【試し読み】銀の河を漂い彷徨う(第一章全文)
私は普段、あまり自分語りはしない。
ツイッターもブログも更新頻度は稀であるし、自己紹介とか突然言われても何を話せばいいかまったくわからない。
好きなものを訊かれても困る。「好きだ」と言えるほどのめり込む対象が極端に少なく、また新しいものや流行りにもあまり飛びつかないので、古い、それほどメジャーでない作品をいつまでも愛でている。雑学も言ってしまえば狭く浅く。芸能界などに至っては興味をもつことすら放棄している状態だ。
若干秘密主義的というか、独占欲的な部分もあるので、好きなものはどちらかというと布教するより隠したい。「好き」を知られたくない、という厄介な性質持ちなのである。
だけどホントは語りたい。一度語り出す(書き出す)と止まらないほどに、火力強めで爆発するだけの情熱や愛情は持ち合わせている。
が、普段自分語りをしないせいか、好きな事柄についてもどう語っていいものやら皆目見当がつかない。好きなように話せばいいのだが、何かこう、もどかしい。
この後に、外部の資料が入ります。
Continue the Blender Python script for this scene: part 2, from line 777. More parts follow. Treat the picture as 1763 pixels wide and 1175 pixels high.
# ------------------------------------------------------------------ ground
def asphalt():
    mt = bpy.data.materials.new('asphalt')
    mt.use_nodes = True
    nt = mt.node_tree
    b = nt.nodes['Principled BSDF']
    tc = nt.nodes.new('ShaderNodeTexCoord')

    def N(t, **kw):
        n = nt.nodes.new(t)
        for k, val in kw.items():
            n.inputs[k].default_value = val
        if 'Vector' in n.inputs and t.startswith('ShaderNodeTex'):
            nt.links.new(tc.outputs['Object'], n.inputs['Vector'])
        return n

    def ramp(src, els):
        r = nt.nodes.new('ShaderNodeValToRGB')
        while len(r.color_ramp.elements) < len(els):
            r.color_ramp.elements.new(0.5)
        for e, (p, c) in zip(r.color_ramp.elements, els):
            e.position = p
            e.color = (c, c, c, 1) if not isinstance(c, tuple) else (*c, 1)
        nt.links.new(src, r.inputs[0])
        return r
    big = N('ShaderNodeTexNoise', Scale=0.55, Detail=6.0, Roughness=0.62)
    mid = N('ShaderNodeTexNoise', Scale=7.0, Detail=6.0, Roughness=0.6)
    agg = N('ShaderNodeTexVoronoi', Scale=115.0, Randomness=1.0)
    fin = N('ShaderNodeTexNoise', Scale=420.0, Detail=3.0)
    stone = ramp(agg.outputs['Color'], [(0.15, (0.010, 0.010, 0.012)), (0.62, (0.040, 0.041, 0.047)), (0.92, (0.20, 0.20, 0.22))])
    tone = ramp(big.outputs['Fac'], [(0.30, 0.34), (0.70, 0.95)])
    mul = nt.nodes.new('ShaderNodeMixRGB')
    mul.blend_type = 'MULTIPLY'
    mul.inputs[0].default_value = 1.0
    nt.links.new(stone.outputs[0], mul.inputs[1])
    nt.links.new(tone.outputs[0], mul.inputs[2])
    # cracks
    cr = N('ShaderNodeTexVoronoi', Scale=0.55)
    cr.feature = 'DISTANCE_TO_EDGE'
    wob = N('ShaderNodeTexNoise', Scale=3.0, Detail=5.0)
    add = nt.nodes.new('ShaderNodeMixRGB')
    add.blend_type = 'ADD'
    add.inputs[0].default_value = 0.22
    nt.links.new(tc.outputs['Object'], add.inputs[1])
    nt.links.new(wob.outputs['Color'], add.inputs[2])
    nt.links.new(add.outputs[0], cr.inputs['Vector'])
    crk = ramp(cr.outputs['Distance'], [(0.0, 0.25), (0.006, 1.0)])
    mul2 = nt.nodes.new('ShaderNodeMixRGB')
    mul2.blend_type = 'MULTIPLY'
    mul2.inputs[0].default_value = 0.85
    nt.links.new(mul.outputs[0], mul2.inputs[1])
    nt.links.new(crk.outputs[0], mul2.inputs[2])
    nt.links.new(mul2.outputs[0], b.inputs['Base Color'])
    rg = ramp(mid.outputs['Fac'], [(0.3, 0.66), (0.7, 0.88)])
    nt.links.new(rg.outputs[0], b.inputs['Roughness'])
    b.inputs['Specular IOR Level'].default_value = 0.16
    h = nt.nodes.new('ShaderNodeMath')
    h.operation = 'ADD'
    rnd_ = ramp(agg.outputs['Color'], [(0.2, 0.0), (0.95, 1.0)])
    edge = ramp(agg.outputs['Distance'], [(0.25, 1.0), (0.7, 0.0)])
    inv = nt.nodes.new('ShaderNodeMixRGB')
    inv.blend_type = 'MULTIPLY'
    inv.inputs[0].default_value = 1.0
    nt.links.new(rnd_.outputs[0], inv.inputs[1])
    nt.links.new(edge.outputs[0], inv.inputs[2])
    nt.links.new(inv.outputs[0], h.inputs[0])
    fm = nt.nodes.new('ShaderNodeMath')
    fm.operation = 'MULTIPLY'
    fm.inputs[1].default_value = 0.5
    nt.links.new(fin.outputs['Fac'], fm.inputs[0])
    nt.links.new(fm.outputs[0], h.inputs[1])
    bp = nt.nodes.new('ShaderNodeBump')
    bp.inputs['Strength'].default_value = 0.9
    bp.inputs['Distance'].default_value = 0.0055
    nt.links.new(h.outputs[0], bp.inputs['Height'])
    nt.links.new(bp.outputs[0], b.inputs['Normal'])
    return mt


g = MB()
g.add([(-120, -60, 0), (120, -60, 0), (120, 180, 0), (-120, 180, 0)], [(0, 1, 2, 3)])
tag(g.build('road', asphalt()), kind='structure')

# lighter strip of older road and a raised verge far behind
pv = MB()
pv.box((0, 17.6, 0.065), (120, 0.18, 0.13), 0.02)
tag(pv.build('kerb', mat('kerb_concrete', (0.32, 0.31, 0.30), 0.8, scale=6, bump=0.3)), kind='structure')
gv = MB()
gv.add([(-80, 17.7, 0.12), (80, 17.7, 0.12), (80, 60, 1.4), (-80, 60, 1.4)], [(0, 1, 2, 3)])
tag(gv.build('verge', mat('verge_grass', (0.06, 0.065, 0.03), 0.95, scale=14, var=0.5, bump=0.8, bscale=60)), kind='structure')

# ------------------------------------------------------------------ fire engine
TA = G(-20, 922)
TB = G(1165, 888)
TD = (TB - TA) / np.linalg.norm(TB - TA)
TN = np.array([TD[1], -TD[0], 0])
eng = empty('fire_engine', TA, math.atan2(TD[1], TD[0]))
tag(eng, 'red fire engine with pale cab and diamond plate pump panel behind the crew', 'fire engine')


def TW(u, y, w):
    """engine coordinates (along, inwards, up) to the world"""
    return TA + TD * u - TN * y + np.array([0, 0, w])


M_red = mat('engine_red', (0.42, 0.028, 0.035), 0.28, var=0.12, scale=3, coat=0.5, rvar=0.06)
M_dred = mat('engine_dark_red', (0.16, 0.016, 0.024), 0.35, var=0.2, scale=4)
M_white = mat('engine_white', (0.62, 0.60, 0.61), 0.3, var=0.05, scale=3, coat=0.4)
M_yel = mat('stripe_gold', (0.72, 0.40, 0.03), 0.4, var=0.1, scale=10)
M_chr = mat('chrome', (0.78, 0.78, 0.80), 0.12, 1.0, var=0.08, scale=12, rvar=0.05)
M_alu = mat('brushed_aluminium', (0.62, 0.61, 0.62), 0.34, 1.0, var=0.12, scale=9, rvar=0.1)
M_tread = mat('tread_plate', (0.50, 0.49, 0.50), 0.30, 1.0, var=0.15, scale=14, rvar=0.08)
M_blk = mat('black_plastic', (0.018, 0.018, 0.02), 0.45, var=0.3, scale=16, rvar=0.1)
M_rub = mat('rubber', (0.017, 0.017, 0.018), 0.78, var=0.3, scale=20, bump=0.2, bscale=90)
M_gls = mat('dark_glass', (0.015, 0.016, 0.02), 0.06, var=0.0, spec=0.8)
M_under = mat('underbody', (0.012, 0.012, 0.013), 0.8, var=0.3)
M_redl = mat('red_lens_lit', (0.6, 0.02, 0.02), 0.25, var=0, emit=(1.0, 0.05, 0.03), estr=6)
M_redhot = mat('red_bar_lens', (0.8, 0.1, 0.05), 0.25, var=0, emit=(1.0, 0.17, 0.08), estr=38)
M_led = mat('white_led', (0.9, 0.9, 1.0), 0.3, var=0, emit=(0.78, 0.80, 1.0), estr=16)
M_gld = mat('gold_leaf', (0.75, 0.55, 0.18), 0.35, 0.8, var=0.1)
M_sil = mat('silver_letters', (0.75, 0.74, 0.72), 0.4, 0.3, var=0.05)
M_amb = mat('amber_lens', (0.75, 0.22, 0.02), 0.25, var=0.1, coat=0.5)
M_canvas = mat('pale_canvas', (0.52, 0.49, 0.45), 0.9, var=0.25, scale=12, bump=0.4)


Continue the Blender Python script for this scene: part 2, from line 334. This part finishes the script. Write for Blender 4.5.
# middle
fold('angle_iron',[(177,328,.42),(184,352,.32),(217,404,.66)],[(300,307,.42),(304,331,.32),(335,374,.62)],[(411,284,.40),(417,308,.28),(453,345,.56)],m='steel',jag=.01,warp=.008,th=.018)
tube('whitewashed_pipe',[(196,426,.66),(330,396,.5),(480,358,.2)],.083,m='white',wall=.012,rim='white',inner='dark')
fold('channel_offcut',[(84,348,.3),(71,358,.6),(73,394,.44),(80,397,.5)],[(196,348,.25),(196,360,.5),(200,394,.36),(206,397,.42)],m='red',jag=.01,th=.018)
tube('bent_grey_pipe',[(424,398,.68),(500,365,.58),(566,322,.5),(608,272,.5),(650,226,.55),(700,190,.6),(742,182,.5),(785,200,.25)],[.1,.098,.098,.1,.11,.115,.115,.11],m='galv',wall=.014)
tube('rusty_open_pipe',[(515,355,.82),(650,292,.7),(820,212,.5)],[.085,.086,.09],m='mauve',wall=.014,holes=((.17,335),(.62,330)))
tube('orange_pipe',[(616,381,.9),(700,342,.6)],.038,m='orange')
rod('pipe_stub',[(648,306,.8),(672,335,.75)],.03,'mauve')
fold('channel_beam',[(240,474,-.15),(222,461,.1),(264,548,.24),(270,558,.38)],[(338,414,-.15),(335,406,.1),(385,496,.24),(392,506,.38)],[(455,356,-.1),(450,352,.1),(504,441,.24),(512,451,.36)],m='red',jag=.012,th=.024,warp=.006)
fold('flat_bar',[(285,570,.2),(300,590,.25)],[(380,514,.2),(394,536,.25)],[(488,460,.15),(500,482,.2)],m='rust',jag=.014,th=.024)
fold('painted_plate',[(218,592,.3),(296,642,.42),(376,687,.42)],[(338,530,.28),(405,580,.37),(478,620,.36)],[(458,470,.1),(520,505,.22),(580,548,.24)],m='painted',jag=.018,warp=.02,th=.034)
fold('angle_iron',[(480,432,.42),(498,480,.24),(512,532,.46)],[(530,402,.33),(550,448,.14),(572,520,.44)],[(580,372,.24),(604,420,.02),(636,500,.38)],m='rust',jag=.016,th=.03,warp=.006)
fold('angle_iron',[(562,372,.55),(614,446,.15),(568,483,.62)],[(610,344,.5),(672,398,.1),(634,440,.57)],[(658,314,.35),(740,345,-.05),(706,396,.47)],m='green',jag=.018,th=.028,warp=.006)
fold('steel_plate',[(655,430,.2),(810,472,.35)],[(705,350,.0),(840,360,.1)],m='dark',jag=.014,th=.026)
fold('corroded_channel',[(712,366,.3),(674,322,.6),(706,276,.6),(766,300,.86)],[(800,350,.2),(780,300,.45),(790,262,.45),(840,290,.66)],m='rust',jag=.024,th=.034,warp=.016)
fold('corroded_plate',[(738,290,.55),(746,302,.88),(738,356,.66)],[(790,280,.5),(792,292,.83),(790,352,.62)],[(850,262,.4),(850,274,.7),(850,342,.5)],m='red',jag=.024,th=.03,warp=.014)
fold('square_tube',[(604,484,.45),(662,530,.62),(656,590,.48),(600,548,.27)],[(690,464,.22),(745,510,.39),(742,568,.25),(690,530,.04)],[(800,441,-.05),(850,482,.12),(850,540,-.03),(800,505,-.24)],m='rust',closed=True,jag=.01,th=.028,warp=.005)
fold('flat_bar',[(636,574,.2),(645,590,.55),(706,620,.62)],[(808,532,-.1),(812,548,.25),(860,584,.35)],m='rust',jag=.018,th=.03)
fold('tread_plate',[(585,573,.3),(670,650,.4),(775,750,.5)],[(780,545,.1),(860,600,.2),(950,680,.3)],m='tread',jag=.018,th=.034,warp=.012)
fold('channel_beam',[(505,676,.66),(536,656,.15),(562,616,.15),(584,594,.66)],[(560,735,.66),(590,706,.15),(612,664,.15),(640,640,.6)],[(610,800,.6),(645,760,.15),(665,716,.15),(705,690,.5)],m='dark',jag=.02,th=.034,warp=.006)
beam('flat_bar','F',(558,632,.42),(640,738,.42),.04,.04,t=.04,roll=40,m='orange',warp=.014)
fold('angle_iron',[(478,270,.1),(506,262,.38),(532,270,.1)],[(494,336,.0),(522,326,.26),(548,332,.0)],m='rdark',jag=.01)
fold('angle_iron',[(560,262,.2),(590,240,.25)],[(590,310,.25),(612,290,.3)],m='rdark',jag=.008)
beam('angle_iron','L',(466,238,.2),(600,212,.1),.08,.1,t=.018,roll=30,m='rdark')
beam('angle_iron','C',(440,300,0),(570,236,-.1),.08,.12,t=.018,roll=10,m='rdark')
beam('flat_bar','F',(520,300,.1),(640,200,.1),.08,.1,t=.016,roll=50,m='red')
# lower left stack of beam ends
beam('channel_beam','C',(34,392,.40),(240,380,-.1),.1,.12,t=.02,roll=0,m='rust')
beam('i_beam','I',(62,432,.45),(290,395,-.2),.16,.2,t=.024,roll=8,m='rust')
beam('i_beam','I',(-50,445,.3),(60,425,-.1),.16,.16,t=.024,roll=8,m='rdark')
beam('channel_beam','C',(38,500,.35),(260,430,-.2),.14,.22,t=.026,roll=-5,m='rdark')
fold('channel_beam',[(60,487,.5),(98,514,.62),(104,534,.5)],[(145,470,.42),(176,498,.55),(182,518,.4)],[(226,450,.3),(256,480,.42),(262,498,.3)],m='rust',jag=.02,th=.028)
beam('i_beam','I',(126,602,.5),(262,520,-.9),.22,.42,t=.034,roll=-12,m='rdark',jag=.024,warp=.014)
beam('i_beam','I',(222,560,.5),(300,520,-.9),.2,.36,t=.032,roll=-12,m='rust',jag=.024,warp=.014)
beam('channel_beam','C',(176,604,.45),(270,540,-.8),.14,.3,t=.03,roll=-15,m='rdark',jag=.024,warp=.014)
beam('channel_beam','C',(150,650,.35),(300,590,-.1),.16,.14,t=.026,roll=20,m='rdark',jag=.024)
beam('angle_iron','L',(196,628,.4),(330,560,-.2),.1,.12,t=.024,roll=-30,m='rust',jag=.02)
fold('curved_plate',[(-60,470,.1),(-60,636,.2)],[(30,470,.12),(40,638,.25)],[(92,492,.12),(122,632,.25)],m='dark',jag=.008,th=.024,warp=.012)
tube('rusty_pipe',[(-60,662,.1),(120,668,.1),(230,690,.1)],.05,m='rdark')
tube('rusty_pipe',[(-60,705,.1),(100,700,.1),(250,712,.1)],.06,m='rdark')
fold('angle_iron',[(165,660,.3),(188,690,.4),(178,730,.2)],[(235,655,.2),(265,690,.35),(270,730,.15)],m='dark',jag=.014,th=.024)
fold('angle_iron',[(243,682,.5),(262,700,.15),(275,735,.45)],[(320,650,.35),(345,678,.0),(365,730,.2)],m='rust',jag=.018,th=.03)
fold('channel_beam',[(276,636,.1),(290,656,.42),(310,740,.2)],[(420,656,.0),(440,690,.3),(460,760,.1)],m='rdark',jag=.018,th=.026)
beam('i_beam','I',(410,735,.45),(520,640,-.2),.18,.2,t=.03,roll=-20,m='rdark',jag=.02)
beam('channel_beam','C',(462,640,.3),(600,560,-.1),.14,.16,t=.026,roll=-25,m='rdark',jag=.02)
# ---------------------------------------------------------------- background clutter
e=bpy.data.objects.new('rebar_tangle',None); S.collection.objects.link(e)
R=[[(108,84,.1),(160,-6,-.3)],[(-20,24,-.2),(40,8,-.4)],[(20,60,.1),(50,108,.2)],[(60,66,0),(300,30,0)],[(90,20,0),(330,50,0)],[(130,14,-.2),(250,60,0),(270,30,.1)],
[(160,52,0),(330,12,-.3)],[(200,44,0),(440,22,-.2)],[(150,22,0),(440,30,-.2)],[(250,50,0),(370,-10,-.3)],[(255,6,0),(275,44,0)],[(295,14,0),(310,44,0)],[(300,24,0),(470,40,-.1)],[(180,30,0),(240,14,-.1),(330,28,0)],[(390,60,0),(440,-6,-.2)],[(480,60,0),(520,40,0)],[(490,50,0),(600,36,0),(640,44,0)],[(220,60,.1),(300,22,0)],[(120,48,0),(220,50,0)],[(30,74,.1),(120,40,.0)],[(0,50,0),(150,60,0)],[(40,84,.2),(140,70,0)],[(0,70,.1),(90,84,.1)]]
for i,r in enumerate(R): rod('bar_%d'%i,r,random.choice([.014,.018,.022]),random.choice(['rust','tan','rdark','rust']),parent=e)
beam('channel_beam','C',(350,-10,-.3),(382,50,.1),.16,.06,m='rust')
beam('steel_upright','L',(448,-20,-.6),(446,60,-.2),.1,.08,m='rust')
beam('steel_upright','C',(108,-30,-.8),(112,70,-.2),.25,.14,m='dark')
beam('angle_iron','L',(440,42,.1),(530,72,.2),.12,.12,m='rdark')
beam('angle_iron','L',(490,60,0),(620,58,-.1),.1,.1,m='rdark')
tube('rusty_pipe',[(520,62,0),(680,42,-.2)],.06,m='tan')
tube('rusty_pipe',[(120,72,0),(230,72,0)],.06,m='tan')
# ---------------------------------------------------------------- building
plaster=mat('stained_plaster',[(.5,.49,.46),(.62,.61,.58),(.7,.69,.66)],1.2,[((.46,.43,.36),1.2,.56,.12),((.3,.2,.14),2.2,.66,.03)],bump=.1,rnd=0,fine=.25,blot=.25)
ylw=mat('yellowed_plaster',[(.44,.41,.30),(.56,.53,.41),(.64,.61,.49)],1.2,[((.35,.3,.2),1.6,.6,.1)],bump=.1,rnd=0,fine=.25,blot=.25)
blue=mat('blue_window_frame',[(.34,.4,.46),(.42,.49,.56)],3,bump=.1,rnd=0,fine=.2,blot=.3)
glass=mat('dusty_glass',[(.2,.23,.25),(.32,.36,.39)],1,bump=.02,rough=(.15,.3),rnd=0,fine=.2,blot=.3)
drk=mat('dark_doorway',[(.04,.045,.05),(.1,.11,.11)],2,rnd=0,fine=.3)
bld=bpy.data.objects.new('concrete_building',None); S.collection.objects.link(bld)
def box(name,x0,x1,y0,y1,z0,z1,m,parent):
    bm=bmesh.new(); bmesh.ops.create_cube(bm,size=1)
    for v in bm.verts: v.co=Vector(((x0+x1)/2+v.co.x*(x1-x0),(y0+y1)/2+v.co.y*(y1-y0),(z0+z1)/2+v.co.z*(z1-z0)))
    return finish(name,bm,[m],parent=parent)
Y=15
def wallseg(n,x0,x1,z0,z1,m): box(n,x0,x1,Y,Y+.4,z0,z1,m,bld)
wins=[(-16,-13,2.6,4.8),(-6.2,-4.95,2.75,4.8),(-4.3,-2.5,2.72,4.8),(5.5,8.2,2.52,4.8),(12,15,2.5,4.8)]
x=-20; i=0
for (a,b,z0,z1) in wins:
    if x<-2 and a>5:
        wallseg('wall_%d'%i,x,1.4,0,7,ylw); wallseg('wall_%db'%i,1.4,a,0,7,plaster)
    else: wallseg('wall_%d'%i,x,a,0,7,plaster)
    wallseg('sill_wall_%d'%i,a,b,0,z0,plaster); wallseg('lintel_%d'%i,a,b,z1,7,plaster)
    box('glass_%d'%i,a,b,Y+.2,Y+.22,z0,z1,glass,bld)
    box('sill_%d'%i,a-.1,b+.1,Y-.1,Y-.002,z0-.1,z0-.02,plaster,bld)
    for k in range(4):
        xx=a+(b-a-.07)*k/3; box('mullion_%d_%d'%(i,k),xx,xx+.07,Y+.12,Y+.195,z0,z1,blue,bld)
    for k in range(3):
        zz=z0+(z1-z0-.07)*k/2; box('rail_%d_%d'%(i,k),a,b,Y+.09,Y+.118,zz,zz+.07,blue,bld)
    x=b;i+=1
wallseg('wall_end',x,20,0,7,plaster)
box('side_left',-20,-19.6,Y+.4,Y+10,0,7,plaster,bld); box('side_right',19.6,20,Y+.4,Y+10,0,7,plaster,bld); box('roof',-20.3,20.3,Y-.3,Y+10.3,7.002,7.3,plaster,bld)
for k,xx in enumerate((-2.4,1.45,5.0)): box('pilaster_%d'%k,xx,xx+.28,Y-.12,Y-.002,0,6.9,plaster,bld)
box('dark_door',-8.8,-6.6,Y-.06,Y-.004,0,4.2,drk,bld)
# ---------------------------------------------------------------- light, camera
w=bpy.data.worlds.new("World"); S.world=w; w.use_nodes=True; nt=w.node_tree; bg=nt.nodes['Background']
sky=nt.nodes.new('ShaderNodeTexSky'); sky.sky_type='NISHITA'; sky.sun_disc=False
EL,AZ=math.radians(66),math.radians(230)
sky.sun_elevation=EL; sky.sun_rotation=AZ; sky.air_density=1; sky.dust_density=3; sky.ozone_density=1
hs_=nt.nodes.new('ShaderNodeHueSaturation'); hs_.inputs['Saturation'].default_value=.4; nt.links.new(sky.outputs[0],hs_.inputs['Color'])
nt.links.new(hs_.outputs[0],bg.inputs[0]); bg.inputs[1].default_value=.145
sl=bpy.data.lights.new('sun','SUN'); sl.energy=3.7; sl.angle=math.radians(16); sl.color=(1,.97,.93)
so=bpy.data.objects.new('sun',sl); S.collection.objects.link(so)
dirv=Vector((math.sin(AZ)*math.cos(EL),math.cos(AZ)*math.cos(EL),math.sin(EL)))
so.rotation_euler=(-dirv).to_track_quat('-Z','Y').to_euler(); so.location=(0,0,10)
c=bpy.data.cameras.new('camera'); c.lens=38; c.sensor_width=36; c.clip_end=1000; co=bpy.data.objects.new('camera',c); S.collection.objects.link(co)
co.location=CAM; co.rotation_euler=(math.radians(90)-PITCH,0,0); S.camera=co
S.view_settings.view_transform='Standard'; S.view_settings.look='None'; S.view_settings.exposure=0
全て語り尽くしたいような、やっぱり秘密にしておきたいような。我ながら面倒なことだと思う。
その点、周りの友人たちは自分語りが上手い。あまり興味のない(失礼;)話題でも、飽きずに聞いていられるのだ。自分の「好き」を語る、その生き生きした輝き。正直羨ましい。
そして勿論、その友人らは聞き上手でもある。なかなか「好き」を曝け出さない私の自分語りも、始まればちゃんと聞いてくれるし共感してくれる。
今さら何を語ったところで、引かれるような付き合いでもないだろう。そこは全面的に信頼しているのだが、それでもやはり、放出しきれず燻っている熱を持て余している。
あと、ヒジョーにアレな言い方をすると、話し下手なため、飲み会などでも大概聞き役に回っているが、極稀に「オレにも語らせろ!」もしくは「いいからしばらく黙って聞け!」な気分になることがある。なるだけでどうせ大して盛り上がらないので、結局おとなしくしているのだが。
もうさ、話せないなら、書けばいいんじゃん?
幸い、時折爆発する感情を書き殴ったような日記もどきはそこここに残っているし、好きなものについて語るのは、機会が無いだけで嫌なわけではないのだし。
というわけで、これをエッセイと呼んでいいのか甚だ疑問ではあるが、とりあえず書き進めてみようと思う。ゆるりとお付き合い願いたい。